The vast majority of accidents happen within a few miles of home.  This was an argument often heard while a nation was slowly changing its culture to include the automatic fastening of seat belts upon getting in a car.

My father understood this long before Detroit did, buying packaged seat belts and installing them himself on our family car as far back as our 50s-era Ford station wagon.  Back then they were called safety belts, and “fasten your safety belt” was the travel mantra of my family. We were routinely buckled up in belts that look like the airline seat restraints of today even before we left our driveway in what was then the very sleepy town of Danville, California.  East of San Francisco, the entire area is today covered with upscale houses, one of which is the home of Captain Sullenberger of the “Miracle on the Hudson.”

But I digress.  When that ad campaign first came out, it seemed to imply that the drive between home and grocery store was for some reason more laden with potential to kill and maim than hurtling down a freeway, or driving the switchbacks of a gravel cliff road in the Andes.  This purported menace doesn’t make any sense until we realize that on every trip we take, whatever its length, we pass through our own neighborhood twice, once going and once coming back.  We’re within a few miles of home more often than we’re anyplace else in our car, so of course the odds favor that will be where an accident will occur.

So what does this have to do with writing?  I’ve reached the end of the first section of my new novel–roughly the 100 page mark.  I can’t really call this the first draft because I’ve been working and reworking the material since day one, and I still need to go back through it a few more times now that I know my characters, plot, and settings better.

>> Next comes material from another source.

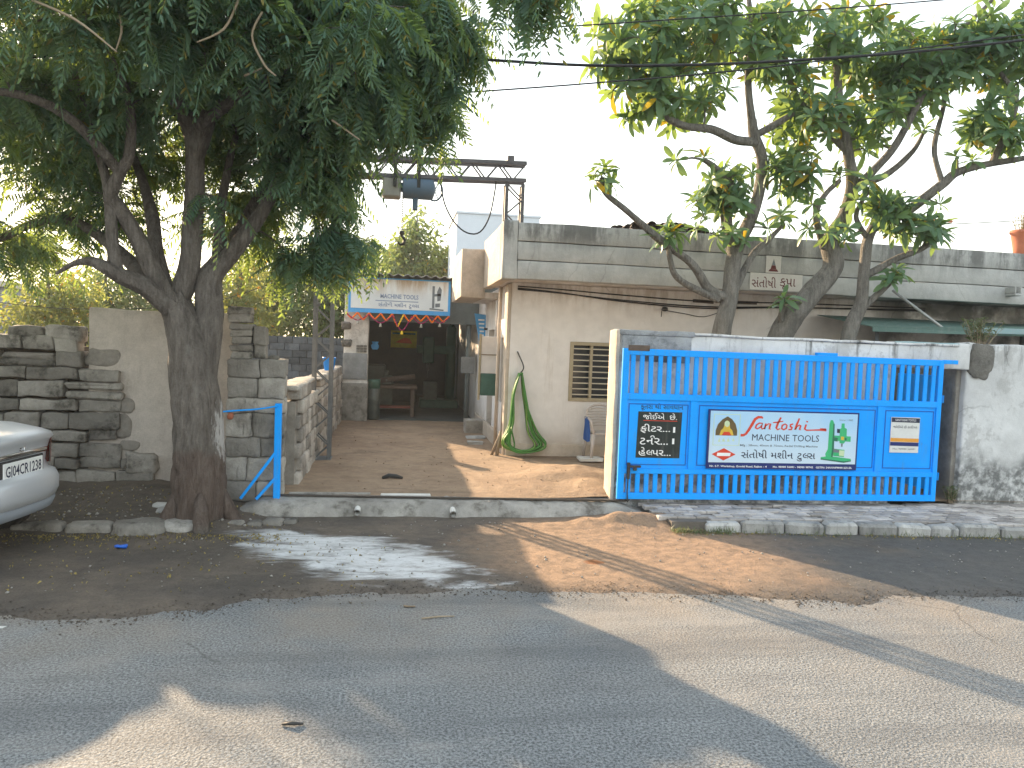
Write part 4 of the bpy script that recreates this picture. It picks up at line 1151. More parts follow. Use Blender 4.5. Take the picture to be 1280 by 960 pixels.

Once I’ve polished, tweaked, added, subtracted, and refined in numerous big and small ways, I’ll send the manuscript off to some carefully chosen first readers and while I am waiting for feedback, I’ll start doing some focused research and planning for part two.  A few months from now, when I am at the end of part two, I’ll revise parts one and two again.  This circling back through the manuscript will happen until the book is complete.  Because writing a book is an additive process, this means that the first ten pages will get revised countless times because they’ve been around the longest, page eleven to fifty will be looked at almost as often, the first hundred quite a bit, and so on.

But what about page four hundred?  By that point everything is usually really humming.  There’s less to go back and fill in or change, since I already know the world of the book so well. But even if that weren’t the case, it would be unlikely the final pages would ever receive the kind of repeated attention the beginning got.

It’s funny how rarely this reduced attention is apparent in published books, but I wonder whether perhaps those books that disappoint, the ones that seem to lose steam and/or focus toward the end, are impacted by the pattern I describe.

The first section of a book is like the patch of road closest to home, the one traveled again and again. When we reach an entirely new destination three to four hundred miles–or pages–later, we don’t experience every curve, every bump in the road so thoroughly.  But then we don’t need to, since every mile, every page, adds to our experience, our ability to navigate well through whatever lies ahead. We manage to get to the end one way or another even if we’re dog tired and the road is not a familiar one.

And don’t forget–most accidents really do happen close to home. Fasten your safety belt, everyone!